India this week asked foreign companies to bid for a nearly $3 billion deal to manufacture 111 military helicopters on Indian soil in collaboration with domestic firms to replace the navy’s aging Soviet-era aircraft, the country’s defense ministry announced.
Citing the ministry on Tuesday, the day New Delhi announced the proposal, Reuters reported that U.S.-based companies Lockheed Martin and Bell Helicopters, as well as the France-based Airbus Helicopters, are among the aircraft manufacturers expected to participate in the bidding.
The news outlet noted:
India has been trying to modernize its military to narrow the gap with China but defense expenditure has been largely stagnant, making for slow procurement.
Under the elaborate rules of defense purchases, once manufacturers have submitted expressions of interest, the defense ministry will issue requests for proposals likely to be in the third quarter of 2019. That will be followed by a tender inviting final bids from the manufacturers in a process that is expected to take years.
Indian companies are expected to collaborate with local firms to make the helicopters as part of Prime Minister Narendra Modi’s Made-in-India program focused on building a domestic military industrial complex and reduce imports.
Echoing other assessments, the latest Global Firepower (GFP) index, which ranks 133 countries annually, listed the United States armed forces as the globe’s most powerful military, trailed by Russia, China, and India, respectively.
India and China are regional rivals. This month, the Wall Street Journal (WSJ) reported that New Delhi is falling behind Beijing in an Asian arms race, noting that PM Modi has a “habit of choosing butter over guns.”
WSJ pointed out:
Though the $60.9 billion earmarked for defense [in 2019] is the most ever in absolute terms—and an 8% increase over last year—defense outlays have dipped to a modest 2.1% of gross domestic product.
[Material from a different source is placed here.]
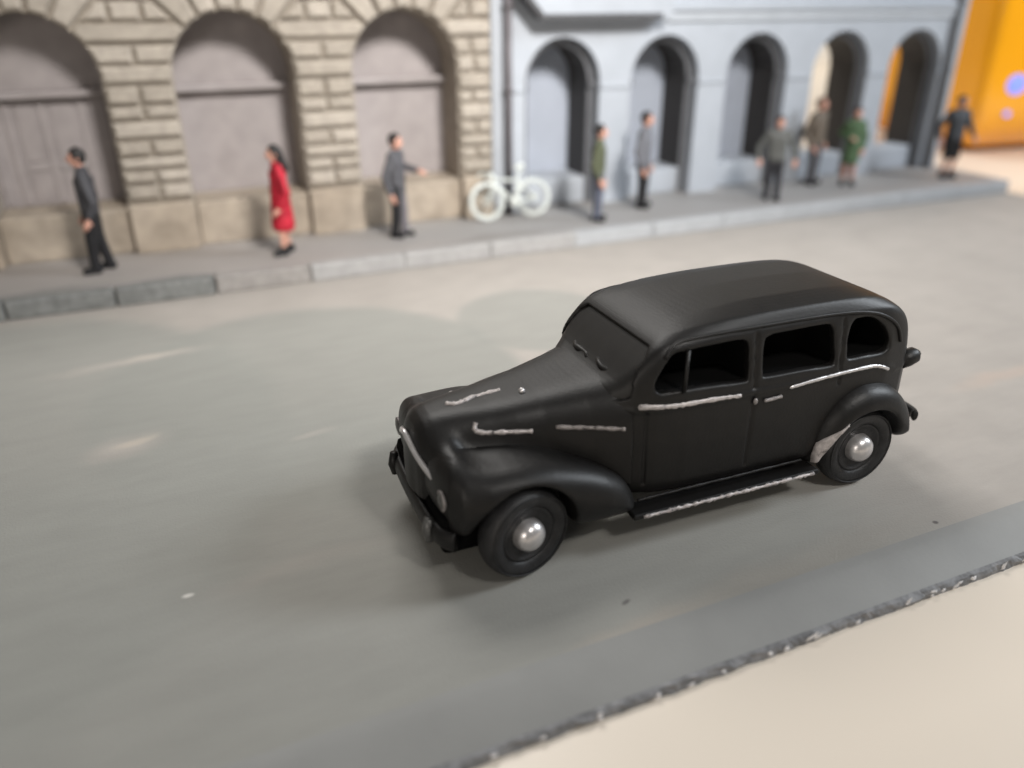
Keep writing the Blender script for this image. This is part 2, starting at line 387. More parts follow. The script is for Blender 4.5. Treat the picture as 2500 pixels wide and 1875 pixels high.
def sidewalk():
    s = MB()
    s.add([(X_LEFT, YK+.16, ZK), (X_END-.12, YK+.16, ZK), (X_END-.12, 14.2, ZK), (X_LEFT, 14.2, ZK)], [(0, 1, 2, 3)])
    s.box(X_LEFT, X_END-.14, YK+.17, 14.19, 0.004, ZK-.01)
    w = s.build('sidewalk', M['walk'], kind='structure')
    cuts = [X_LEFT, -5.9, -4.65, -3.4, -2.15, -0.9, 0.32, 1.6, 2.95, 4.3, 5.75, 7.2, 8.6, 10.0, 11.4, 12.8, 14.2, X_END]
    for i in range(len(cuts)-1):
        g = .012 if cuts[i] < 1.5 else .003; a, b = cuts[i]+g, cuts[i+1]-g
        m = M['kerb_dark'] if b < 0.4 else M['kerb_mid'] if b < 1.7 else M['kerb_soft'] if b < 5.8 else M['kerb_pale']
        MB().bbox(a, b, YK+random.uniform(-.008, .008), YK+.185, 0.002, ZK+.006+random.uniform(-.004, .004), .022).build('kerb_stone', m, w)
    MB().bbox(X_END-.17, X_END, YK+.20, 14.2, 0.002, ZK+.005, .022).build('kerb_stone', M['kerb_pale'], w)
sidewalk()

# ------------------------------------------------------------------ arch walls
def arch_pts(cx, r, zs, n=28): return [(cx-r*math.cos(math.pi*i/n), zs+r*math.sin(math.pi*i/n)) for i in range(n+1)]
def arch_wall(x0, x1, z0, z1, y0, y1, arches):       # arches: (cx, r, zs) openings from z0 up
    mb = MB(); x = x0
    for (cx, r, zs) in arches:
        mb.add([(x, y0, z0), (cx-r, y0, z0), (cx-r, y0, z1), (x, y0, z1)], [(0, 1, 2, 3)])
        P = arch_pts(cx, r, zs)
        for a, b in zip(P[:-1], P[1:]): mb.add([(a[0], y0, a[1]), (b[0], y0, b[1]), (b[0], y0, z1), (a[0], y0, z1)], [(0, 1, 2, 3)])
        Q = [(cx-r, z0)]+P+[(cx+r, z0)]
        for a, b in zip(Q[:-1], Q[1:]): mb.add([(a[0], y0, a[1]), (a[0], y1, a[1]), (b[0], y1, b[1]), (b[0], y0, b[1])], [(0, 1, 2, 3)])
        x = cx+r
    mb.add([(x, y0, z0), (x1, y0, z0), (x1, y0, z1), (x, y0, z1)], [(0, 1, 2, 3)])
    mb.add([(x1, y0, z0), (x1, y1, z0), (x1, y1, z1), (x1, y0, z1)], [(0, 1, 2, 3)])
    mb.add([(x0, y0, z0), (x0, y1, z0), (x0, y1, z1), (x0, y0, z1)], [(0, 1, 2, 3)])
    mb.add([(x0, y0, z1), (x1, y0, z1), (x1, y1, z1), (x0, y1, z1)], [(0, 1, 2, 3)])
    return mb
def clip(P, n, d):                                   # keep n.p <= d
    out = []
    for i in range(len(P)):
        a, b = P[i], P[(i+1) % len(P)]; da = a[0]*n[0]+a[1]*n[1]-d; db = b[0]*n[0]+b[1]*n[1]-d
        if da <= 0: out.append(a)
        if da*db < 0: t = da/(da-db); out.append((a[0]+(b[0]-a[0])*t, a[1]+(b[1]-a[1])*t))
    return out
def poly_area(P): return 0.5*sum(P[i][0]*P[(i+1) % len(P)][1]-P[(i+1) % len(P)][0]*P[i][1] for i in range(len(P)))
def inset(P, t):
    if poly_area(P) < 0: P = P[::-1]
    Q = P
    for i in range(len(P)):
        a, b = P[i], P[(i+1) % len(P)]; dx, dz = b[0]-a[0], b[1]-a[1]; L = math.hypot(dx, dz)
        if L < 1e-6: continue
        n = (dz/L, -dx/L); Q = clip(Q, n, n[0]*a[0]+n[1]*a[1]-t)
        if len(Q) < 3: return []
    return Q
def stone(P, parent, yb, yf):
    P = inset(P, .022)
    if len(P) < 3 or abs(poly_area(P)) < .006: return
    Q = inset(P, .038)
    if len(Q) < 3 or len(Q) != len(P): Q = None
    yf += random.uniform(-.012, .012)
    if Q is None:
        c = (sum(p[0] for p in P)/len(P), sum(p[1] for p in P)/len(P)); Q = [(c[0]+(p[0]-c[0])*.8, c[1]+(p[1]-c[1])*.8) for p in P]
    n = len(P)
    jit = lambda: random.uniform(-.008, .008)
    V = [(p[0], yb, p[1]) for p in P]+[(p[0]+jit(), yf+.045, p[1]+jit()) for p in P]+[(q[0]+jit(), yf+jit()*.5, q[1]+jit()) for q in Q]
    F = [(i, (i+1) % n, n+(i+1) % n, n+i) for i in range(n)]+[(n+i, n+(i+1) % n, 2*n+(i+1) % n, 2*n+i) for i in range(n)]+[tuple(2*n+i for i in range(n))]
    MB().add(V, F).build('stone', random.choice(M['stone']), parent)

def stone_building():
    b = thing('stone_building', 'tan rusticated stone building front with three blind arches on the left', 'building', (1.0, YF, ZK))
    X0, X1, ZT = -5.6, 5.06, 3.9
    off = np.array([1.0, YF, ZK])
    RR, ZS = 0.83, 2.62
    arches = [(-3.95, RR, ZS), (-1.44, RR, ZS), (1.13, RR, ZS), (3.65, RR, ZS)]
    inv = Matrix.Translation(-Vector(off))
    class PB:            # parts given in world coordinates, kept in the building's own frame
        pass
    def put(mb, name, m, smooth=False):
        mb.v = [(p[0]-off[0], p[1]-off[1], p[2]-off[2]) for p in mb.v]; return mb.build(name, m, b, smooth)
    put(arch_wall(X0, X1, ZK, ZT, YF+.04, 13.42, arches), 'wall', M['mortar'])
    # coursed stones
    Z = [0.96, 1.20, 1.395, 1.58, 1.81, 2.07, 2.27, 2.535, 2.79, 3.05, 3.315, 3.58, 3.88]
    edges = [X0]+[e for a in arches for e in (a[0]-RR, a[0]+RR)]+[X1]
    TA = R(46)
    nst = 0
    for p in range(0, len(edges), 2):
        xl, xr = edges[p], edges[p+1]
        lc = arches[p//2-1][0] if p > 0 else None; rc = arches[p//2][0] if p//2 < len(arches) else None
        for k in range(len(Z)-1):
            z0, z1 = Z[k], Z[k+1]
            L = xl if lc is None else lc; Rr = xr if rc is None else rc
            P = [(L, z0), (Rr, z0), (Rr, z1), (L, z1)]
            for c, sgn in ((lc, 1), (rc, -1)):
                if c is None: continue
                if z0 < ZS+RR*math.sin(TA)-.02:
                    hx = lambda z: c+sgn*(math.sqrt(max(RR**2-(z-ZS)**2, 0)) if z > ZS else RR)
                    A, B = (hx(z0), z0), (hx(min(z1, ZS+RR*.96)), min(z1, ZS+RR*.96))
                    dx, dz = B[0]-A[0], B[1]-A[1]; n = (-dz, dx) if sgn > 0 else (dz, -dx)
                    P = clip(P, (n[0], n[1]), n[0]*A[0]+n[1]*A[1])
                if len(P) >= 3 and z1 > ZS+.2:            # leave the voussoir fan free
                    n = (-math.sin(TA)*sgn, math.cos(TA)) if sgn > 0 else (math.sin(TA), math.cos(TA))
                    P = clip(P, n, n[0]*c+n[1]*ZS)
                if len(P) < 3: break
            if len(P) < 3: continue
            xs = [q[0] for q in P]; a, e = min(xs), max(xs); w = e-a
            if p == len(edges)-2: fr = [[], [.5], [], [.5], [], [.42], [], [.5], [.5], [], [.5], [.38, .7], [.5]][k]
            else: fr = [[.52], [.36, .66] if p == 2 else [.5], [], [.5] if p != 2 else [.46], [], [.5], [.5] if p == 2 else [.48], [], [.62] if p == 2 else [.5], [.45] if p == 2 else [], [] if p == 2 else [.33, .66], [.5], [.4]][k]
            cuts = [a]+[a+f*w for f in fr]+[e]
            for q in range(len(cuts)-1):
                T = clip(clip(P, (1, 0), cuts[q+1]), (-1, 0), -cuts[q])
                if len(T) >= 3:
                    stone([(t[0]-off[0], t[1]-off[2]) for t in T], b, .045, -.045)
    for (cx, r, zs) in arches:
        a0, a1, nv = TA, math.pi-TA, 5
        for i in range(nv):
            t0 = a0+(a1-a0)*i/nv; t1 = a0+(a1-a0)*(i+1)/nv; tm = (t0+t1)/2; ro = r+.62
            P = [(cx+r*math.cos(t0), zs+r*math.sin(t0)), (cx+ro*math.cos(t0), zs+ro*math.sin(t0)), (cx+ro*math.cos(t1), zs+ro*math.sin(t1)), (cx+r*math.cos(t1), zs+r*math.sin(t1))]
            stone([(t[0]-off[0], t[1]-off[2]) for t in P], b, .045, -.05)
    for p in range(0, len(edges), 2):
        xl, xr = edges[p], edges[p+1]
        put(MB().bbox(xl-.0, xr-.03, YF-.15, YF+.035, ZK+.002, .93, .02), 'plinth_block', M['plinth'])
    for (cx, r, zs) in arches:
        put(MB().bbox(cx-r+.003, cx+r-.003, YF+.01, 13.38, ZK+.002, .875, .025), 'riser_block', M['plinth'])
        put(MB().box(cx-r-.02, cx+r+.02, 13.385, 13.46, ZK+.01, zs+r+.05), 'door_panel', M['panel'])
        lg = put(MB().bbox(cx-r+.004, cx+r-.004, 13.20, 13.382, 2.36, 2.455, .02), 'ledge', M['panel'])
    # the plank door in the leftmost arch: raised stiles and rails
    cx = arches[1][0]
    for x in (-2.16, -1.93, -1.49, -0.98, -0.72): put(MB().bbox(x-.05, x+.05, 13.355, 13.384, .9, 2.34, .01), 'door_stile', M['panel'])
    for (xa, xb) in ((-1.875, -1.545), (-1.435, -1.035)):
        put(MB().bbox(xa, xb, 13.36, 13.384, 1.36, 1.45, .01), 'door_rail', M['panel'])
        put(MB().bbox(xa+.05, xb-.05, 13.37, 13.384, 1.5, 2.28, .012), 'door_panel', M['panel'])
        put(MB().bbox(xa+.05, xb-.05, 13.37, 13.384, .93, 1.31, .012), 'door_panel', M['panel'])
stone_building()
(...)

That decline is made worse because much of India’s military budget is consumed by salaries for its bloated 1.4-million-strong army, rather than for buying weapons and investing in new technologies. Inflation and a weakening rupee—India imports about two-thirds of its military hardware—crimp the budget further.
The newspaper argued that the United States, which has increased cooperation with India in efforts to curtail China’s expansionism, should be concerned by the long-term risks associated with New Delhi’s “tight military spending.”
“Each year India falls further behind China’s rapidly modernizing military,” it added.
On Tuesday, the top U.S. commander in the India-Pacific region warned that China’s “massive effort to grow and modernize” its military is even “eroding” America’s military advantage in the area.